Third Culture Bakery Celebrates Loss Of ‘Mochi Muffin’ Trademark With Giveaway

This will be a short one, but the reputation rehab project for Third Culture Bakery has begun. If you don't recall that name, it's a baker business in California that somehow convinced the USPTO to issue it a trademark for mochi muffin. Mochi is a rice paste popular in Japan for making small baked goods and other foods. A mochi muffin is just that: a muffin made of mochi. It is, therefore, purely descriptive to call your product a mochi muffin. The sort of thing, in other words, that you're not supposed to be able to trademark.
But the USPTO approved the mark and Third Culture began issuing legal threats and lawsuits against others that dared to use the descriptive term for their own products. The public backlash got so bad that eventually Third Culture relented and said it would relinquish the trademark and stop the bullying.
And now it has, or will at the end of the month. And, in a bit of an attempt at reputation rebuilding, Third Culture will be celebrating its own loss of the trademark with a mochi muffin giveaway.
On Monday the company took to Instagram to hype Un-Trademark Day" celebrating the surrender of the mochi muffin trademark. On September 30, fans can visit any of the shops for a no-purchase necessary mochi muffin. The company's announcement, the post reads, comes as the owners learned of the completion of a Surrender of Registration for Cancelation on the morning of September 26. Legally speaking, the trademark will phase out in the coming weeks.

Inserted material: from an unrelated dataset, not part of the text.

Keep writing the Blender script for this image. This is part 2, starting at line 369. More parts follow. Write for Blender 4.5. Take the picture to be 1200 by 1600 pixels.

Frankly, as annoying as the bakery was about all of this at the onset, this reverse-heel-turn isn't a bad way to go about it. Instead of hiding from the whole issue, the company literally announced an Un-Trademark Day." That's a bit of self-deprecation that can frankly go a long way to rebuilding public goodwill. Free muffins don't hurt, either.
The post notes that they got some bad advice, and are trying to make up for it:
The post, signed by owners Sam Butarbutar and Wenter Shyu, goes on to explain a bit more of the reasoning behind trademarking in the first place. We originally were advised to try and obtain the trademark in 2017 to protect our teeny-tiny company from our very own wholesale accounts," the post reads. And have since taken and followed some bad advice that ultimately did more harm than good...We take full responsibility for this."
While blaming the bad advice" may feel a little like a cop-out, it's a bakery, not a bunch of trademark experts, and they certainly seem to be doing everything to make things right now.
The saga of the mochi muffin trademark is, at long last, over. And... if you happen to be near one of their California Bay Area stores tomorrow, go get a muffin.